Buxton is a member of the N.C. State Board of Education, appointed by Gov. Roy Cooper, where he works directly with the community college system on a range of education and workforce-related issues. He has also served as an instructor in the Public Policy Department at UNC-Chapel Hill.
He is the founder and principal of the Education Innovations Group, a consulting practice focused on PreK-12 and postsecondary public education. In that capacity, Buxton has worked with states, foundations, nonprofit organizations and companies focused on improving public K-12 and postsecondary education. Buxton has worked closely with the state’s community colleges as far back as 2001 when, as senior education advisor to Gov. Mike Easley, and then as deputy state superintendent of the North Carolina Department of Public Instruction, he successfully led the state’s effort to implement early college high schools across the state. He has also served as a White House Fellow working with the Domestic Policy Council under President Clinton; director of policy and research for the Public School Forum of N.C, and coordinator of special programs for the NC Teaching Fellows Program. He began his career as a high school English teacher and coach in Massachusetts.

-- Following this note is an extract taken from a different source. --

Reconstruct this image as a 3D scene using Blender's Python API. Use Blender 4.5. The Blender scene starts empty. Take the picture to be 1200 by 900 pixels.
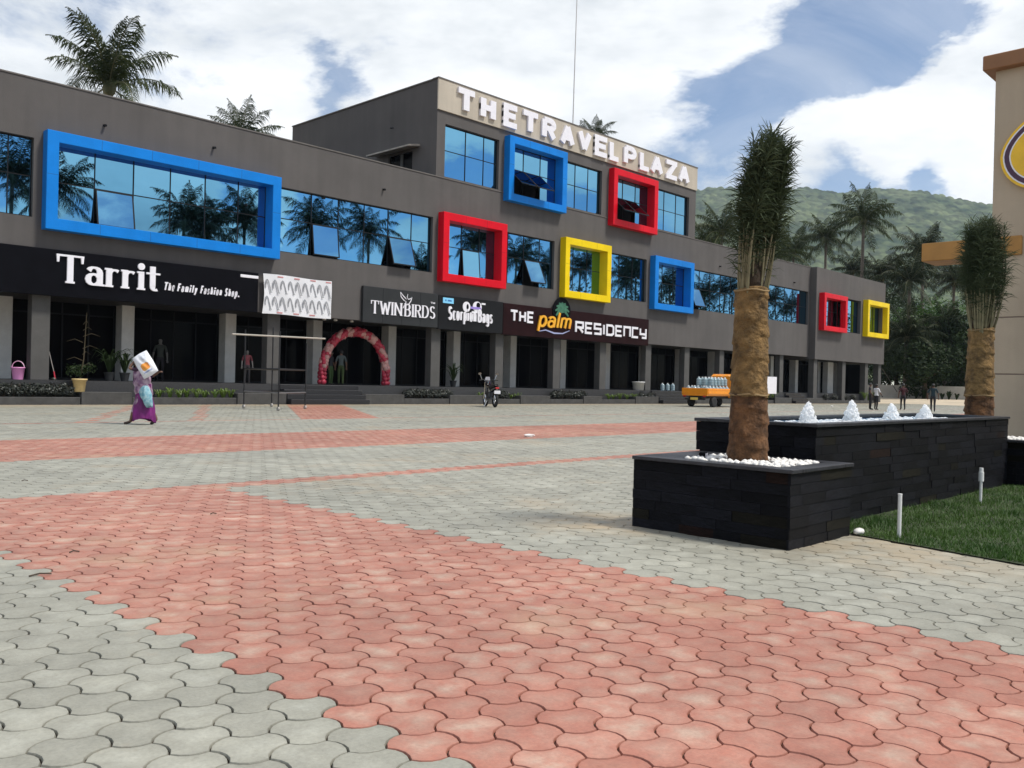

Buxton is also active in local and state issues, including service from 2011-15 on the Raleigh Planning Commission and on the board of North Carolina FC Youth, one of the nation’s largest youth soccer clubs. Buxton, whose father was a high school teacher, coach and administrator, said he first saw the power of education while spending the summer before his senior year of college in South Africa. Working as a teaching assistant, Buxton encountered students who had left school to fight apartheid and were returning to obtain a degree that they saw as a passport to opportunity. The experience left him convinced of education’s ability to support personal growth, individual opportunity and economic mobility. Buxton attended the University of North Carolina at Chapel Hill on a Morehead Scholarship, where he graduated with a bachelor’s degree in English. He received his master’s degree in public affairs from the Woodrow Wilson School at Princeton University.
Buxton and his wife, Hunter, live in Durham. They have three children: Drake, a UNC-Chapel Hill graduate; Luke, a current UNC-Chapel Hill student; and Sadie, a student at N.C. State University.